Este requisito visa dar oportunidade a que o tribunal recorrido se pronuncie sobre a questão de constitucionalidade que posteriormente venha a ser colocada ao Tribunal Constitucional, funcionando
Deve-se considerar que não era exigível que o Recorrente tivesse cumprido este ónus, apenas quando a aplicação da norma cuja constitucionalidade é impugnada tenha sido de todo surpreendente, não sendo possível à parte Recorrente ter previsto a sua utilização como ratio decidendi.
Ora, no seu requerimento de interposição de recurso, a Recorrente limitou-se a dizer que pretendia que o Tribunal Constitucional apreciasse a inconstitucionalidade do artigo 721.º-A, n.º 1, alíneas a) e c), do Código de Processo Civil, na interpretação feita no acórdão recorrido, sem enunciar qual a interpretação questionada.
Este não cumprimento da obrigação processual de indicar com precisão a norma cuja inconstitucionalidade se pretende ver apreciada, o qual não foi sequer suprido na reclamação agora apresentada, na qual a Recorrente continua a não enunciar os termos da interpretação impugnada, não permite que se apure que esta não era expectável quando foi interposto recurso para o Supremo Tribunal de Justiça.
Não se verificando, pois, que a Recorrente se encontrava dispensada de cumprir o dever de suscitação prévia da questão de constitucionalidade colocada ao Tribunal Constitucional, consagrado no artigo 72.º, n.º 2, da LTC, revela-se correta a decisão de não admissão do recurso por falta de cumprimento deste requisito essencial ao conhecimento do seu mérito.

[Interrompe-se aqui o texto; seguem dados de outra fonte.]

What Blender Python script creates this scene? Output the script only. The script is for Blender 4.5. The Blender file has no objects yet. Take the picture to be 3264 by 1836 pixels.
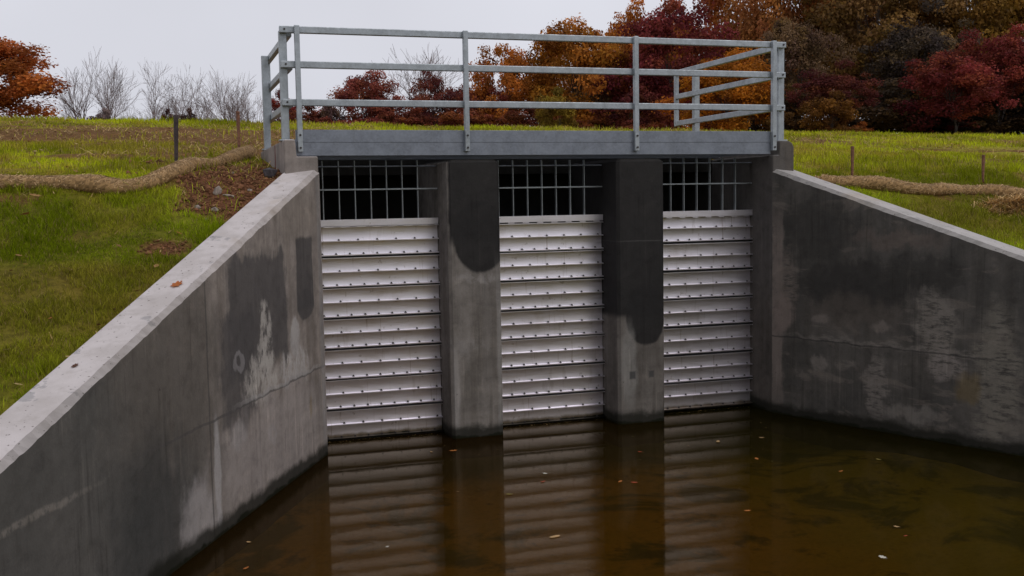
import bpy, bmesh, math, random
import numpy as np
from mathutils import Vector, Matrix, Euler

rng = np.random.default_rng(7)
random.seed(7)
sc = bpy.context.scene
COL = sc.collection
R = math.radians

# ------------------------------------------------------------------ tagging helpers
def tag(o, label=None, cat=None, group=None, kind=None):
    if label: o['label'] = label
    if cat: o['category'] = cat
    if group: o['group'] = group
    if kind: o['kind'] = kind
    return o

def empty(name, loc=(0, 0, 0), rz=0.0):
    o = bpy.data.objects.new(name, None)
    COL.objects.link(o)
    o.location = loc
    o.rotation_euler = (0, 0, rz)
    o.empty_display_size = .1
    return o

def link(name, me, parent=None, loc=(0, 0, 0), rot=(0, 0, 0)):
    o = bpy.data.objects.new(name, me)
    COL.objects.link(o)
    o.location = loc
    o.rotation_euler = rot
    if parent: o.parent = parent
    return o

def from_bm(name, bm, mat, parent=None, loc=(0, 0, 0), rot=(0, 0, 0), smooth=False):
    me = bpy.data.meshes.new(name)
    bm.normal_update()
    bm.to_mesh(me)
    bm.free()
    if mat: me.materials.append(mat)
    if smooth:
        for p in me.polygons: p.use_smooth = True
    return link(name, me, parent, loc, rot)

def arr_mesh(name, V, F, mat=None, fcol=None, smooth=False, vcol=None):
    """V (n,3); F (m,k) with one k for all faces."""
    V = np.asarray(V, np.float32); F = np.asarray(F, np.int32)
    me = bpy.data.meshes.new(name)
    me.vertices.add(len(V)); me.vertices.foreach_set('co', V.ravel())
    m, k = F.shape
    me.loops.add(m * k); me.loops.foreach_set('vertex_index', F.ravel())
    me.polygons.add(m)
    me.polygons.foreach_set('loop_start', np.arange(0, m * k, k, dtype=np.int32))
    me.polygons.foreach_set('loop_total', np.full(m, k, np.int32))
    if smooth: me.polygons.foreach_set('use_smooth', np.ones(m, bool))
    me.update(calc_edges=True)
    if fcol is not None:
        a = me.attributes.new('tint', 'FLOAT_COLOR', 'FACE')
        c = np.ones((m, 4), np.float32); c[:, :fcol.shape[1]] = fcol
        a.data.foreach_set('color', c.ravel())
    if vcol is not None:
        a = me.attributes.new('tint', 'FLOAT_COLOR', 'POINT')
        c = np.ones((len(V), 4), np.float32); c[:, :vcol.shape[1]] = vcol
        a.data.foreach_set('color', c.ravel())
    if mat: me.materials.append(mat)
    return me

def box(bm, x0, x1, y0, y1, z0, z1, bev=0.0, seg=1):
    vs = [bm.verts.new(p) for p in ((x0,y0,z0),(x1,y0,z0),(x1,y1,z0),(x0,y1,z0),(x0,y0,z1),(x1,y0,z1),(x1,y1,z1),(x0,y1,z1))]
    fs = [bm.faces.new([vs[i] for i in f]) for f in ((3,2,1,0),(4,5,6,7),(0,1,5,4),(1,2,6,5),(2,3,7,6),(3,0,4,7))]
    if bev > 0:
        es = list({e for f in fs for e in f.edges})
        bmesh.ops.bevel(bm, geom=es, offset=bev, segments=seg, affect='EDGES', profile=.5)

def prism(bm, poly, axis, a, b, bev=0.0, seg=1):
    """poly of 2-D points extruded along an axis from a to b. axis 'y': poly=(x,z); axis 'x': poly=(y,z)"""
    def P(p, t): return (p[0], t, p[1]) if axis == 'y' else (t, p[0], p[1])
    A = [bm.verts.new(P(p, a)) for p in poly]; B = [bm.verts.new(P(p, b)) for p in poly]
    fs = [bm.faces.new(A), bm.faces.new(B[::-1])]
    n = len(poly)
    for i in range(n):
        fs.append(bm.faces.new((A[i], B[i], B[(i+1) % n], A[(i+1) % n])))
    bmesh.ops.recalc_face_normals(bm, faces=fs)
    if bev > 0:
        es = list({e for f in fs for e in f.edges})
        bmesh.ops.bevel(bm, geom=es, offset=bev, segments=seg, affect='EDGES', profile=.5)

# ------------------------------------------------------------------ value noise in numpy
def vnoise(x, y, s=0):
    x = np.asarray(x, float); y = np.asarray(y, float)
    xi = np.floor(x).astype(np.int64); yi = np.floor(y).astype(np.int64)
    fx = x - xi; fy = y - yi
    fx = fx*fx*(3-2*fx); fy = fy*fy*(3-2*fy)
    def h(i, j):
        n = (i*374761393 + j*668265263 + s*1442695041) & 0x7fffffff
        n = ((n ^ (n >> 13)) * 1274126177) & 0x7fffffff
        n = (n ^ (n >> 16)) & 0xffff
        return n / 65535.0
    return (h(xi,yi)*(1-fx)+h(xi+1,yi)*fx)*(1-fy) + (h(xi,yi+1)*(1-fx)+h(xi+1,yi+1)*fx)*fy
def fbm(x, y, s=0, o=4):
    t = 0; a = .5; n = 0
    for k in range(o):
        t = t + a*vnoise(x*2**k, y*2**k, s+k*17); n += a; a *= .5
    return t/n
def sstep(a, b, x):
    t = np.clip((x-a)/(b-a), 0, 1); return t*t*(3-2*t)

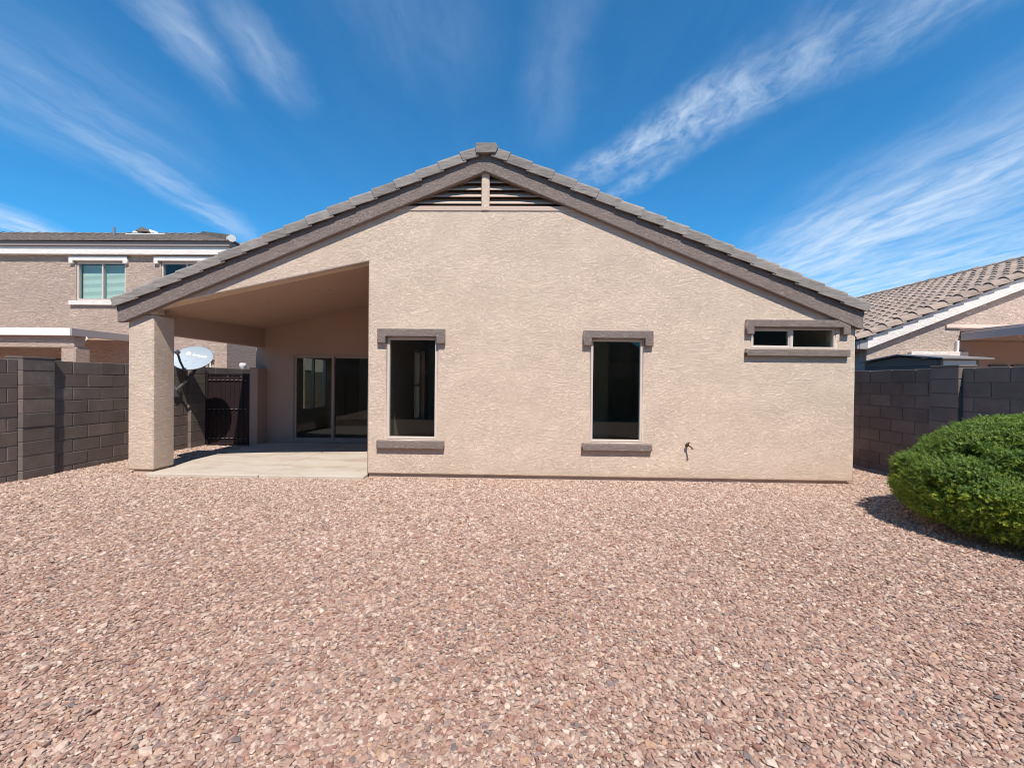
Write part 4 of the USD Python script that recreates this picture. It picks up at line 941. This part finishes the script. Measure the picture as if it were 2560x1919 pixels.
def scatter(x0, x1, y0, y1, step, mask):
    xs, ys = np.meshgrid(np.arange(x0, x1, step), np.arange(y0, y1, step), indexing='ij')
    p = np.stack([xs.ravel(), ys.ravel()], 1) + rng.uniform(-0.62, 0.62, (xs.size, 2)) * step
    return p[mask(p)]
def inside(p):
    x, y = p[:, 0], p[:, 1]
    ok = (np.abs(x + 0.02 * y) < 1.26 * y + 1.35) & (x > lface(y) + 0.0) & (x < 6.26)
    ok &= ~((y > YF + 0.02) & (x > CORNER) & (x < 4.94)) & ~((y > 6.20) & (x > PIL - 0.0) & (x < CORNER + 0.03)) & ~((y > 6.78) & (x > -5.80) & (x < CORNER)) & ~((y > YF + 0.04) & (y < YF + 0.35) & (x > -5.98) & (x < PIL))
    ok &= ~((y > 7.6) & (x > 0)) & ~((y > 9.12) & (x < 0))
    ok &= ~((((x - C0[0]) / 1.15) ** 2 + ((y - C0[1]) / 1.1) ** 2) < 1)
    return ok
near = scatter(-5, 5, 1.0, 3.2, 0.0158, inside); far = scatter(-7.3, 6.4, 3.2, 9.2, 0.0185, inside)
G2 = np.vstack([near, far]); nst = len(G2)
size = np.where(np.arange(nst) < len(near), 0.0127, 0.0136) * np.exp(rng.normal(0, 0.36, nst))
size = np.clip(size, 0.006, 0.034)
zz = 0.003 + rng.uniform(-0.003, 0.006, nst)
und = 0.004 * (meshkit.fbm(np.stack([G2[:, 0] * 1.7, G2[:, 1] * 1.7, 0 * G2[:, 0]], 1), 2, 5) - 0.5)
tl = rng.normal(0, 0.22, (nst, 2))
q = quat_from(np.stack([tl[:, 0], tl[:, 1], np.ones(nst)], 1), rng.uniform(0, 2 * np.pi, nst))
# stone mix turns paler with distance, painting brighter far light into the colour
w2 = weight * np.repeat([1.0, 1.8, 0.4, 0.2, 0.4, 6.0, 0.6, 0.3, 4.5], 3); w2 /= w2.sum()
pick = np.where(rng.uniform(0, 1, nst) < np.clip((G2[:, 1] - 2.6) / 3.2, 0, 1), rng.choice(len(protos), nst, p=w2), rng.choice(len(protos), nst, p=weight))
gp = instancer('/World/gravel', protos, np.stack([G2[:, 0], G2[:, 1], zz + und], 1), q, size[:, None] * rng.uniform(0.85, 1.2, (nst, 3)), pick)
tag(gp, 'loose pink and tan crushed stone covering the yard', 'gravel', kind='stuff')
print('stones', nst, 'sprigs', len(P))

Por este motivo deve ser indeferida a reclamação apresentada.
Decisão
Pelo exposto, indefere-se a reclamação apresentada por A. S.A..
Custas pelo reclamante, fixando-se a taxa de justiça em 20 unidades de conta, ponderados os critérios referidos no artigo 9.º, n.º 1, do Decreto-Lei n.º 303/98, de 7 de outubro (artigo 7.º do mesmo diploma).
Lisboa, 26 de janeiro de 2012.- João Cura Mariano – Catarina Sarmento e Castro – Rui Manuel Moura Ramos.